Je ne me suis jamais autant rendue compte de l'importance de la guerre dans les romans d'Ellis Peters qu'en relisant les premières lignes de ce roman. Son autre héros récurrent, Cadfael, vit dans le Xiième siècle britannique, marqué par la guerre entre l'impératrice Mathilde et son cousin Etienne. Ici, ce sont les conséquences de la Seconde Guerre Mondiale qui sont à la fois le cadre et le moteur de l'intrigue. Tout repose sur les évènements survenus pendant la guerre et la situation qui s'ensuit... Un roman d'actualité à l'époque puisque qu'elle l'a écrit en 1951, après avoir vécu un engagement dans Service volontaire féminin pendant la guerre!
Il s'agit d'une relecture, et je dois avouer que si je ne me souvenais plus de la fin, le début m'avait bien marqué par contre: le jeune réfugié allemand, soi-disant antinazi, harcelant la fermière d'origine juive, qui par besoin de résilience et de réconciliation avec son ancien pays, l'avait embauché. Elle s'apercevra vite qu'elle s'est trompée sur son compte et subira des persécutions - morales, non physiques, car il est trop intelligent pour laisser des preuves - dont deux scènes glaçantes rendent compte. Peters décrit parfaitement le mécanisme entre bourreau et victime, la manière dont le premier sait faire mal à la deuxième, subtilement, appuyant sur ses points faibles, et la manière dont une victime s'enfermera dans son silence, pour ne pas déranger ou pousser à la faute son entourage... Ca ne dure pas longtemps mais on est soulagé quand ça s'arrête!
On retrouve le couple d'amoureux contrariés chers au discret romantisme d'Ellis Peters. Mais on retrouve aussi le couple d'enquêteurs, pas encore composé du moine Cadfael et du sherif Hugh Beringar, mais ici de Dominic et Georges Felse, le trublion intelligent allant recueillir des indices sur le terrain et ayant les coudées franches, étant l'adolescent, et le policier, à la tête tout aussi bien faite mais contraint par ses fonctions officielles, étant son père (la police chez Peters n'est ni ridicule, ni accessoire, mais plutôt victime du système).
La réussite du couple d'amoureux dépendra bien sûr de la réussite du couple d'enquêteurs, ce qui fait mon attachement aux livres d'Ellis Peters, comme à ceux d'
Agatha Christie, car leur construction impeccable fait de la découverte du coupable, en même temps la résolution des problèmes principaux des personnages (non, la guerre n'a pas fini ses ravages et l'antisémitisme existe toujours, mais Gerd n'est plus persécutée et le village est redevenu paisible - et les amoureux sont heureux, ce qui est déjà beaucoup).
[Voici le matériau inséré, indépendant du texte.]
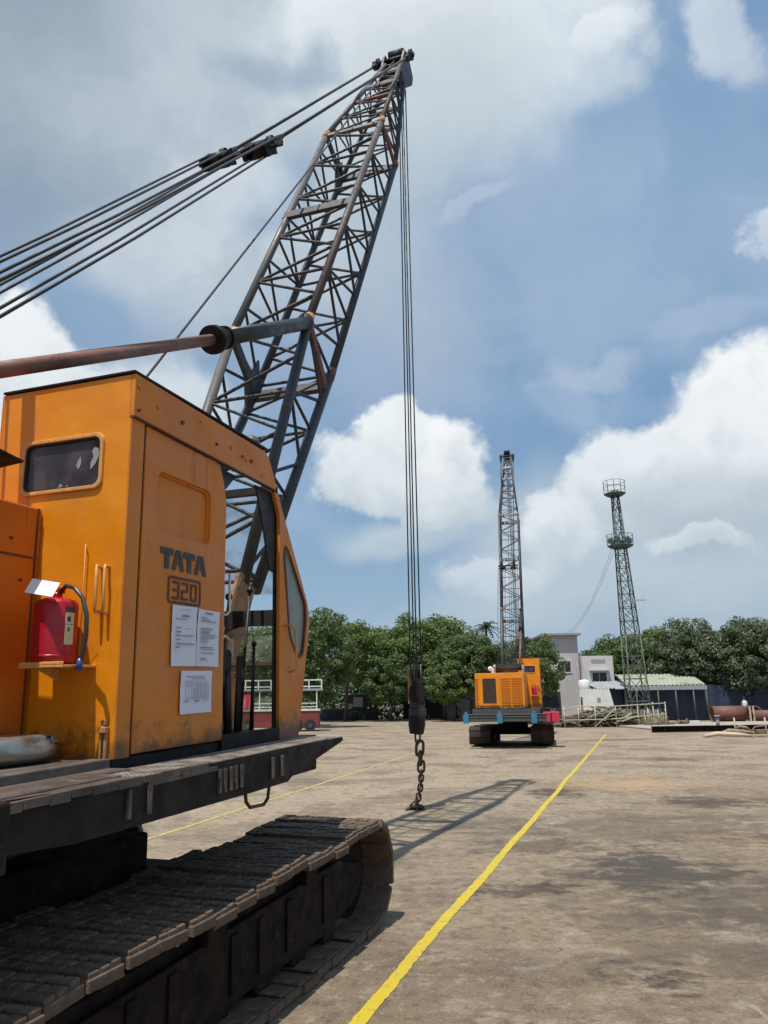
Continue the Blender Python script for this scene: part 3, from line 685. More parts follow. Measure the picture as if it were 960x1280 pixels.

Bref j'aime beaucoup ce livre, malgré ses défauts:
- quelques phrases que je n'ai pas comprises malgré la relecture, peut-être erreur de traduction ou coquille/oubli de mot à l'impression?
- le titre "
Pris au piège" est un peu générique, et peu mémorable je trouve même si je lui reconnais beaucoup de pertinence grâce à son ambiguité: qui est (ou sont)
pris au piège? la fermière? le tué? l'assassin qui doit continuer à tuer pour camoufler son premier meurtre?
A lire pour tout amateur de whodunit.